*Dataset excerpt:*

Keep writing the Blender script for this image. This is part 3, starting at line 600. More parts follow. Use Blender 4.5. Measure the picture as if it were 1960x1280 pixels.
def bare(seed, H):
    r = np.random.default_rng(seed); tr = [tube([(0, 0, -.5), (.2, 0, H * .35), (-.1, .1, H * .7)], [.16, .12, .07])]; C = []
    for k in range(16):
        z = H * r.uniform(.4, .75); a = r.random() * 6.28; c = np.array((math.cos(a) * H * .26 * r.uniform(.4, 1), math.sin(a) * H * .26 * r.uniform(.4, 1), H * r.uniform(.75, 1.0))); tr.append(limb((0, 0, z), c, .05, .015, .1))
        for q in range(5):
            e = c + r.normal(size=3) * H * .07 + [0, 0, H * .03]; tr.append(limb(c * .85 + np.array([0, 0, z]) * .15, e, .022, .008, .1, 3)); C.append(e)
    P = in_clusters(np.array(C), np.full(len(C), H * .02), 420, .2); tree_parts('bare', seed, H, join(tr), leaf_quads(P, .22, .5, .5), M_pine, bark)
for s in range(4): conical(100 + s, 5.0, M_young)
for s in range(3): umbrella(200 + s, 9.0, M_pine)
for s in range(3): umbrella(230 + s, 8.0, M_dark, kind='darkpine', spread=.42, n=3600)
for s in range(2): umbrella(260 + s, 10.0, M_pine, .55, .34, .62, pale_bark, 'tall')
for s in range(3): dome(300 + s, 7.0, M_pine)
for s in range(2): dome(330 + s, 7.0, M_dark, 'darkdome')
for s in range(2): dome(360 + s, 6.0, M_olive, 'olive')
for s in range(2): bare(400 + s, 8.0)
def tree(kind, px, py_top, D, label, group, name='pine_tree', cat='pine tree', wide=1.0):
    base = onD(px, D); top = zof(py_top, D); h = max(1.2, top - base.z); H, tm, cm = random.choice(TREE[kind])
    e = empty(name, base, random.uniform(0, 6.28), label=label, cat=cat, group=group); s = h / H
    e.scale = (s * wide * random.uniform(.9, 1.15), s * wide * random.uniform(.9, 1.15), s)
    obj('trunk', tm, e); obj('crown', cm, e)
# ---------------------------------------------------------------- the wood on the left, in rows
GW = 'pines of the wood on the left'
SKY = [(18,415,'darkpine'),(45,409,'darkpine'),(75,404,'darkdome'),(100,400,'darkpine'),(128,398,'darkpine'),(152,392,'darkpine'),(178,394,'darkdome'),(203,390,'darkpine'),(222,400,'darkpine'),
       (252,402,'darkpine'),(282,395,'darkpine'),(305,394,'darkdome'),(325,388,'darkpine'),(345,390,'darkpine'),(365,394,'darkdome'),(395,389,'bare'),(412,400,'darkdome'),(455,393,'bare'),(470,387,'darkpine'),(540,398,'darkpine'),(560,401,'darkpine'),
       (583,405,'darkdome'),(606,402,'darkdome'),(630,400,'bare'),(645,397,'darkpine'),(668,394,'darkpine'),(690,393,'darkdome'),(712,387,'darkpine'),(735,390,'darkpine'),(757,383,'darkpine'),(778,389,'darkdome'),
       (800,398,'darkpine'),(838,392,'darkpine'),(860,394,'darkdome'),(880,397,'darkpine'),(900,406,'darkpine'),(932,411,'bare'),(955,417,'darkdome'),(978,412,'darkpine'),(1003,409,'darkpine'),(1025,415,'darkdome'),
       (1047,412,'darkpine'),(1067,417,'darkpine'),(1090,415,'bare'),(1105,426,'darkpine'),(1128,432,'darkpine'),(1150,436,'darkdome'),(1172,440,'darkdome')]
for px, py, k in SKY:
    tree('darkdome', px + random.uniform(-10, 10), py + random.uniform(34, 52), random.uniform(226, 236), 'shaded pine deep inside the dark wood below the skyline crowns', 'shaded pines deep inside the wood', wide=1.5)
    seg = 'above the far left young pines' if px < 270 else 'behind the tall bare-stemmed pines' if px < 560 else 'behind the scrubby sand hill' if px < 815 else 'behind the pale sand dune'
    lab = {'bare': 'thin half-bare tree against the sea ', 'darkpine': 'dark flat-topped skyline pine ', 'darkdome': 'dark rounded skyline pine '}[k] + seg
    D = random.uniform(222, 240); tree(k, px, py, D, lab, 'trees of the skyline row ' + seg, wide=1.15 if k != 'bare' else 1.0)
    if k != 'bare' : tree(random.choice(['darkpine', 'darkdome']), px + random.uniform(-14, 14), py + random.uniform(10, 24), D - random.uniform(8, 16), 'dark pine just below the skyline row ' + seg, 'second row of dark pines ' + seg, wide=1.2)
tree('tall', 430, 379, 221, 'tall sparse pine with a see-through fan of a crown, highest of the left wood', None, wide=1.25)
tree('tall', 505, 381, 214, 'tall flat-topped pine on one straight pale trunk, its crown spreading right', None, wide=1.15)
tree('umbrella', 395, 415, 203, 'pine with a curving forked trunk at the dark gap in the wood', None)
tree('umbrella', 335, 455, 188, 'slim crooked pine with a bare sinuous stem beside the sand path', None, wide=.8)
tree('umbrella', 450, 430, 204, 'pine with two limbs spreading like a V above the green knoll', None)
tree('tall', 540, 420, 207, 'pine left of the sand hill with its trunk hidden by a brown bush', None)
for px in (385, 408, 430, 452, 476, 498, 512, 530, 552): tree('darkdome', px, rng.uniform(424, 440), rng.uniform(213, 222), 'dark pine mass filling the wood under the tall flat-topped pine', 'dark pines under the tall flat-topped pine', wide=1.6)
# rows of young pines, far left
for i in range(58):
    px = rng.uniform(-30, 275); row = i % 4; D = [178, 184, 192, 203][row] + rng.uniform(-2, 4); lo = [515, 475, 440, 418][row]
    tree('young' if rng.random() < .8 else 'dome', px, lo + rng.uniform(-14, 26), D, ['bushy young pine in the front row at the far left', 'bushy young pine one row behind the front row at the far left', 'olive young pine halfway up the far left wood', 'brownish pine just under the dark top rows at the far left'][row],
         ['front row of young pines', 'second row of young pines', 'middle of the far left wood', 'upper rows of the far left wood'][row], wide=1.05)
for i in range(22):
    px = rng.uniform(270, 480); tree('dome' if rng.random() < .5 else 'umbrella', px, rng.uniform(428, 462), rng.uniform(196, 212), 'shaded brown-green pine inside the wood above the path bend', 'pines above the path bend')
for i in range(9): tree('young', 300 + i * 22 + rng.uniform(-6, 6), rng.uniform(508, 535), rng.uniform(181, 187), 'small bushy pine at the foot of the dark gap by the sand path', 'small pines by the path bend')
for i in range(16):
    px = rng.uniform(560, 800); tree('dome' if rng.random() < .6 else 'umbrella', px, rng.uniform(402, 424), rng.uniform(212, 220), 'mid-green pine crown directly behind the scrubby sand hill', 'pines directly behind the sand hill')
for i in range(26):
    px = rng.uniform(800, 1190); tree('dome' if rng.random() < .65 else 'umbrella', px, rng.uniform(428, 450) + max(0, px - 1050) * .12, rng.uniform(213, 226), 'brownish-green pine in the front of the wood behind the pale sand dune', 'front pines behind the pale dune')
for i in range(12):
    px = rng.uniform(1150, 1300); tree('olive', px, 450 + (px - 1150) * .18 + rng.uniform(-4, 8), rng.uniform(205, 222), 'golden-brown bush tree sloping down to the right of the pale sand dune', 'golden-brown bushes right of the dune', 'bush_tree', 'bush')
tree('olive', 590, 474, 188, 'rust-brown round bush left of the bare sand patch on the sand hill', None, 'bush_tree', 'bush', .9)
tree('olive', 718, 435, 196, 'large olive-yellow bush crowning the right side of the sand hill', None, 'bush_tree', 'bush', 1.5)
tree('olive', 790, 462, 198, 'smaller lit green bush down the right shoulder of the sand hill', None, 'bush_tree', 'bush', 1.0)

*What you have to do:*
All of the data needs to be printed once more, exactly.

*Response to this task:*
Keep writing the Blender script for this image. This is part 3, starting at line 600. More parts follow. Use Blender 4.5. Measure the picture as if it were 1960x1280 pixels.
def bare(seed, H):
    r = np.random.default_rng(seed); tr = [tube([(0, 0, -.5), (.2, 0, H * .35), (-.1, .1, H * .7)], [.16, .12, .07])]; C = []
    for k in range(16):
        z = H * r.uniform(.4, .75); a = r.random() * 6.28; c = np.array((math.cos(a) * H * .26 * r.uniform(.4, 1), math.sin(a) * H * .26 * r.uniform(.4, 1), H * r.uniform(.75, 1.0))); tr.append(limb((0, 0, z), c, .05, .015, .1))
        for q in range(5):
            e = c + r.normal(size=3) * H * .07 + [0, 0, H * .03]; tr.append(limb(c * .85 + np.array([0, 0, z]) * .15, e, .022, .008, .1, 3)); C.append(e)
    P = in_clusters(np.array(C), np.full(len(C), H * .02), 420, .2); tree_parts('bare', seed, H, join(tr), leaf_quads(P, .22, .5, .5), M_pine, bark)
for s in range(4): conical(100 + s, 5.0, M_young)
for s in range(3): umbrella(200 + s, 9.0, M_pine)
for s in range(3): umbrella(230 + s, 8.0, M_dark, kind='darkpine', spread=.42, n=3600)
for s in range(2): umbrella(260 + s, 10.0, M_pine, .55, .34, .62, pale_bark, 'tall')
for s in range(3): dome(300 + s, 7.0, M_pine)
for s in range(2): dome(330 + s, 7.0, M_dark, 'darkdome')
for s in range(2): dome(360 + s, 6.0, M_olive, 'olive')
for s in range(2): bare(400 + s, 8.0)
def tree(kind, px, py_top, D, label, group, name='pine_tree', cat='pine tree', wide=1.0):
    base = onD(px, D); top = zof(py_top, D); h = max(1.2, top - base.z); H, tm, cm = random.choice(TREE[kind])
    e = empty(name, base, random.uniform(0, 6.28), label=label, cat=cat, group=group); s = h / H
    e.scale = (s * wide * random.uniform(.9, 1.15), s * wide * random.uniform(.9, 1.15), s)
    obj('trunk', tm, e); obj('crown', cm, e)
# ---------------------------------------------------------------- the wood on the left, in rows
GW = 'pines of the wood on the left'
SKY = [(18,415,'darkpine'),(45,409,'darkpine'),(75,404,'darkdome'),(100,400,'darkpine'),(128,398,'darkpine'),(152,392,'darkpine'),(178,394,'darkdome'),(203,390,'darkpine'),(222,400,'darkpine'),
       (252,402,'darkpine'),(282,395,'darkpine'),(305,394,'darkdome'),(325,388,'darkpine'),(345,390,'darkpine'),(365,394,'darkdome'),(395,389,'bare'),(412,400,'darkdome'),(455,393,'bare'),(470,387,'darkpine'),(540,398,'darkpine'),(560,401,'darkpine'),
       (583,405,'darkdome'),(606,402,'darkdome'),(630,400,'bare'),(645,397,'darkpine'),(668,394,'darkpine'),(690,393,'darkdome'),(712,387,'darkpine'),(735,390,'darkpine'),(757,383,'darkpine'),(778,389,'darkdome'),
       (800,398,'darkpine'),(838,392,'darkpine'),(860,394,'darkdome'),(880,397,'darkpine'),(900,406,'darkpine'),(932,411,'bare'),(955,417,'darkdome'),(978,412,'darkpine'),(1003,409,'darkpine'),(1025,415,'darkdome'),
       (1047,412,'darkpine'),(1067,417,'darkpine'),(1090,415,'bare'),(1105,426,'darkpine'),(1128,432,'darkpine'),(1150,436,'darkdome'),(1172,440,'darkdome')]
for px, py, k in SKY:
    tree('darkdome', px + random.uniform(-10, 10), py + random.uniform(34, 52), random.uniform(226, 236), 'shaded pine deep inside the dark wood below the skyline crowns', 'shaded pines deep inside the wood', wide=1.5)
    seg = 'above the far left young pines' if px < 270 else 'behind the tall bare-stemmed pines' if px < 560 else 'behind the scrubby sand hill' if px < 815 else 'behind the pale sand dune'
    lab = {'bare': 'thin half-bare tree against the sea ', 'darkpine': 'dark flat-topped skyline pine ', 'darkdome': 'dark rounded skyline pine '}[k] + seg
    D = random.uniform(222, 240); tree(k, px, py, D, lab, 'trees of the skyline row ' + seg, wide=1.15 if k != 'bare' else 1.0)
    if k != 'bare' : tree(random.choice(['darkpine', 'darkdome']), px + random.uniform(-14, 14), py + random.uniform(10, 24), D - random.uniform(8, 16), 'dark pine just below the skyline row ' + seg, 'second row of dark pines ' + seg, wide=1.2)
tree('tall', 430, 379, 221, 'tall sparse pine with a see-through fan of a crown, highest of the left wood', None, wide=1.25)
tree('tall', 505, 381, 214, 'tall flat-topped pine on one straight pale trunk, its crown spreading right', None, wide=1.15)
tree('umbrella', 395, 415, 203, 'pine with a curving forked trunk at the dark gap in the wood', None)
tree('umbrella', 335, 455, 188, 'slim crooked pine with a bare sinuous stem beside the sand path', None, wide=.8)
tree('umbrella', 450, 430, 204, 'pine with two limbs spreading like a V above the green knoll', None)
tree('tall', 540, 420, 207, 'pine left of the sand hill with its trunk hidden by a brown bush', None)
for px in (385, 408, 430, 452, 476, 498, 512, 530, 552): tree('darkdome', px, rng.uniform(424, 440), rng.uniform(213, 222), 'dark pine mass filling the wood under the tall flat-topped pine', 'dark pines under the tall flat-topped pine', wide=1.6)
# rows of young pines, far left
for i in range(58):
    px = rng.uniform(-30, 275); row = i % 4; D = [178, 184, 192, 203][row] + rng.uniform(-2, 4); lo = [515, 475, 440, 418][row]
    tree('young' if rng.random() < .8 else 'dome', px, lo + rng.uniform(-14, 26), D, ['bushy young pine in the front row at the far left', 'bushy young pine one row behind the front row at the far left', 'olive young pine halfway up the far left wood', 'brownish pine just under the dark top rows at the far left'][row],
         ['front row of young pines', 'second row of young pines', 'middle of the far left wood', 'upper rows of the far left wood'][row], wide=1.05)
for i in range(22):
    px = rng.uniform(270, 480); tree('dome' if rng.random() < .5 else 'umbrella', px, rng.uniform(428, 462), rng.uniform(196, 212), 'shaded brown-green pine inside the wood above the path bend', 'pines above the path bend')
for i in range(9): tree('young', 300 + i * 22 + rng.uniform(-6, 6), rng.uniform(508, 535), rng.uniform(181, 187), 'small bushy pine at the foot of the dark gap by the sand path', 'small pines by the path bend')
for i in range(16):
    px = rng.uniform(560, 800); tree('dome' if rng.random() < .6 else 'umbrella', px, rng.uniform(402, 424), rng.uniform(212, 220), 'mid-green pine crown directly behind the scrubby sand hill', 'pines directly behind the sand hill')
for i in range(26):
    px = rng.uniform(800, 1190); tree('dome' if rng.random() < .65 else 'umbrella', px, rng.uniform(428, 450) + max(0, px - 1050) * .12, rng.uniform(213, 226), 'brownish-green pine in the front of the wood behind the pale sand dune', 'front pines behind the pale dune')
for i in range(12):
    px = rng.uniform(1150, 1300); tree('olive', px, 450 + (px - 1150) * .18 + rng.uniform(-4, 8), rng.uniform(205, 222), 'golden-brown bush tree sloping down to the right of the pale sand dune', 'golden-brown bushes right of the dune', 'bush_tree', 'bush')
tree('olive', 590, 474, 188, 'rust-brown round bush left of the bare sand patch on the sand hill', None, 'bush_tree', 'bush', .9)
tree('olive', 718, 435, 196, 'large olive-yellow bush crowning the right side of the sand hill', None, 'bush_tree', 'bush', 1.5)
tree('olive', 790, 462, 198, 'smaller lit green bush down the right shoulder of the sand hill', None, 'bush_tree', 'bush', 1.0)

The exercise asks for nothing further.